We remember that she and her late husband Vijaya Kumaratunga made several visits to Jaffna to meet Tamil leaders with the aim of averting the ethnic conflict. She’ll have plenty of loud-mouthed critics who stupidly consider Sinhala Buddhists as the crème de la crème of the country. But many in the island are liberal minded, more so those who grew up in a country that had Ceylonese peoples on parity with each other racially.

Blame diverted

Of course Ms Kumaratunge had to refer to her father’s ‘Sinhala Only’ policy.
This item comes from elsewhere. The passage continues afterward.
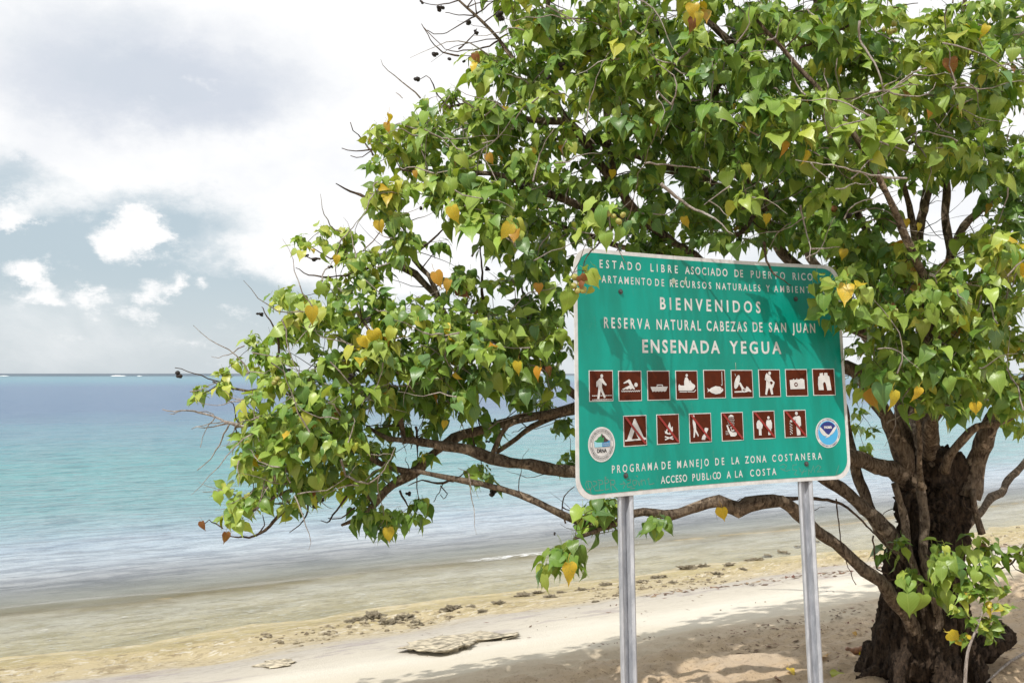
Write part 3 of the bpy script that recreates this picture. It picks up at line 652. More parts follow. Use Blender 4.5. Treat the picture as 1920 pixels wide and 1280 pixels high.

She diverted blame from her father by saying: “Although in the wake of the Official Languages Act of 1956 the government had introduced corrective measures the following year to ensure the reasonable use of Tamil, successive administrations failed to implement them.”

However, people who think straight with no bias, lay the blame fair and square on S. W. R. D. Bandaranaike and his government for the Sinhala Only Act and consequently igniting the ethnic conflict which conflagrated due to other reasons such as unfair demands of the Tamils, who had benefitted disproportionately from the British subtle policy of ‘divide and rule.’

Manuka Wijesinghe’s book

The moment I read the news item about the launch of the website and what Ms Kumaratunge said in Thursday’s newpaper, I recollected Manuka Wijesinghe’s 2014 novel titled Sinhala Only.

Yes, it’s a work of fiction and a love story, but within its pages Manuka most heavily critiques the policy of making Sinhala the language of supremacy and thus creating horrendous trouble in this originally peaceful island.

She has 25 characters moving through the pages, inclusive of Hendrik de Silva, Fatty Molligoda, Beekmeyer, Dharmasena, Holsinger, Lebbe, Cader, Sunderalingam and Somasundaram among others.

So you get an idea of what her themes are. Into this list on pages xvi and xvii she throws in Failed Heroes and Heroines - SWRD, Sir John, Dudley, JR, Dahanayake, Sirima, Rohana. A super potpourri of characters!

In her introduction Wijesinghe states: “This is the drama of ‘Sinhala Only’ subtitled: ‘The death of pluralism’.”

“This book isn’t about insight. It is about hindsight. It is about people, not a person. It is about variety, not unitary. … ‘Sinhala Only’ gave birth to rabid ignorance, not to heroes. It transformed multi lingual frogs who were becoming princes into monolingual frogs, croaking in the well.

It is in the dire effort to overcome and comprehend the turning pages of history beyond the well, into which we have linguistically herded that I have written, not only an island’s history, but an island history ornamented with the sub continent’s history and remnants of world history. We are still a part of a larger picture even if we have been forcibly retarded.… Read the book. Thereafter, let us not bury heroes, but build bridges together…”

That, Menika strongly feels, is what the present government, with two liberal ‘heroes’ as leaders, is trying to do. We hope for the day when we can live together as we did sixty years ago: judging people not by the language they speak, or the way they dress or, the religion they follow but, by how good they are, how humane, with all the excellent qualities we, Sri Lankans, have within us like loyalty to country and gratitude for what we have, not being demanding all the time.